Objective:
Going from the top of the data below, give again each line through the one containing "SC.view_settings.gamma = 1;", both ends kept.
── Supplied material ──
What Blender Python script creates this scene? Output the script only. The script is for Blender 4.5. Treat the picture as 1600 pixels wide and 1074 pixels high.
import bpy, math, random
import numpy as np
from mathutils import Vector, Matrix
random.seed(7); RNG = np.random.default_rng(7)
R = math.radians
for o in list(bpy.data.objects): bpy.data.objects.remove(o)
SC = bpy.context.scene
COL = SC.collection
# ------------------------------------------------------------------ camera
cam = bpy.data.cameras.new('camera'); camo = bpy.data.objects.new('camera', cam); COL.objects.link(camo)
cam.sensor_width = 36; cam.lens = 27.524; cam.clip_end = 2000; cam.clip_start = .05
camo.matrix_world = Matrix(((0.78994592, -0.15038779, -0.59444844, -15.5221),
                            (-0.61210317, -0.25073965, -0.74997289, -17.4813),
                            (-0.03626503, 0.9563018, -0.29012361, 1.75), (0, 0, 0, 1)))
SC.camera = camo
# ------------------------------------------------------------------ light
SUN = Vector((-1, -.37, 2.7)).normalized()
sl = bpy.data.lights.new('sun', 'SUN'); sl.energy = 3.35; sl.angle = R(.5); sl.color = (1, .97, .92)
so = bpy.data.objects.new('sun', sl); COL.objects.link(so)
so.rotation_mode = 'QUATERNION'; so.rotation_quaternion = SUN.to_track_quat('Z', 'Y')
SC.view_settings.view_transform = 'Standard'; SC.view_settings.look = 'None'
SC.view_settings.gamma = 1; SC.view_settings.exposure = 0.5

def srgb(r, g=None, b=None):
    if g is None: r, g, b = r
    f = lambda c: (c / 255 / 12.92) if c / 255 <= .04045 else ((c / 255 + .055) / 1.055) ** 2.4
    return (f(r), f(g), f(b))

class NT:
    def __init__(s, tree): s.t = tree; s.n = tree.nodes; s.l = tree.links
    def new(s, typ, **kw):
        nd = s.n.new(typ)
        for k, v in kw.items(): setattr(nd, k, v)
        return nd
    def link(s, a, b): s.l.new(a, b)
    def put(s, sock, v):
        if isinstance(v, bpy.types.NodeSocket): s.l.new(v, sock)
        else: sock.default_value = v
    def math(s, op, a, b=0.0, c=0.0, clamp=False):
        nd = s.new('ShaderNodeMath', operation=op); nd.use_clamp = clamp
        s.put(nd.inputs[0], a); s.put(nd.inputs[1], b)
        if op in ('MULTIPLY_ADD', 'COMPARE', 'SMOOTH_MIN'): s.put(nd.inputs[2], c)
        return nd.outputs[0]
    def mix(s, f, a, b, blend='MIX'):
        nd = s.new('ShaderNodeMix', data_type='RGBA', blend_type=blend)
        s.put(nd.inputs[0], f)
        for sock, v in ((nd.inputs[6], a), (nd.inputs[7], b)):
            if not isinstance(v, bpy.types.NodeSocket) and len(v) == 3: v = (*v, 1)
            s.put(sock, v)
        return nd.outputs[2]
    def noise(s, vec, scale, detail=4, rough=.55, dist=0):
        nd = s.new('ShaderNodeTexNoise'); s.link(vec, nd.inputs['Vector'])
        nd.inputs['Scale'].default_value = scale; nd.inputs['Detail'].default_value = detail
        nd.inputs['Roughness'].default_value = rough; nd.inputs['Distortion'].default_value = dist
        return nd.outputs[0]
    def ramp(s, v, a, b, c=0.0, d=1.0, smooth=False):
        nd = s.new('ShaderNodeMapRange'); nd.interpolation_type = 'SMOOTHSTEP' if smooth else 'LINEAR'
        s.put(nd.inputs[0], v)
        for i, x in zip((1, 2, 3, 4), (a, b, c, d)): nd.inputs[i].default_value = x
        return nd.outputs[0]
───
Task solution:
What Blender Python script creates this scene? Output the script only. The script is for Blender 4.5. Treat the picture as 1600 pixels wide and 1074 pixels high.
import bpy, math, random
import numpy as np
from mathutils import Vector, Matrix
random.seed(7); RNG = np.random.default_rng(7)
R = math.radians
for o in list(bpy.data.objects): bpy.data.objects.remove(o)
SC = bpy.context.scene
COL = SC.collection
# ------------------------------------------------------------------ camera
cam = bpy.data.cameras.new('camera'); camo = bpy.data.objects.new('camera', cam); COL.objects.link(camo)
cam.sensor_width = 36; cam.lens = 27.524; cam.clip_end = 2000; cam.clip_start = .05
camo.matrix_world = Matrix(((0.78994592, -0.15038779, -0.59444844, -15.5221),
                            (-0.61210317, -0.25073965, -0.74997289, -17.4813),
                            (-0.03626503, 0.9563018, -0.29012361, 1.75), (0, 0, 0, 1)))
SC.camera = camo
# ------------------------------------------------------------------ light
SUN = Vector((-1, -.37, 2.7)).normalized()
sl = bpy.data.lights.new('sun', 'SUN'); sl.energy = 3.35; sl.angle = R(.5); sl.color = (1, .97, .92)
so = bpy.data.objects.new('sun', sl); COL.objects.link(so)
so.rotation_mode = 'QUATERNION'; so.rotation_quaternion = SUN.to_track_quat('Z', 'Y')
SC.view_settings.view_transform = 'Standard'; SC.view_settings.look = 'None'
SC.view_settings.gamma = 1; SC.view_settings.exposure = 0.5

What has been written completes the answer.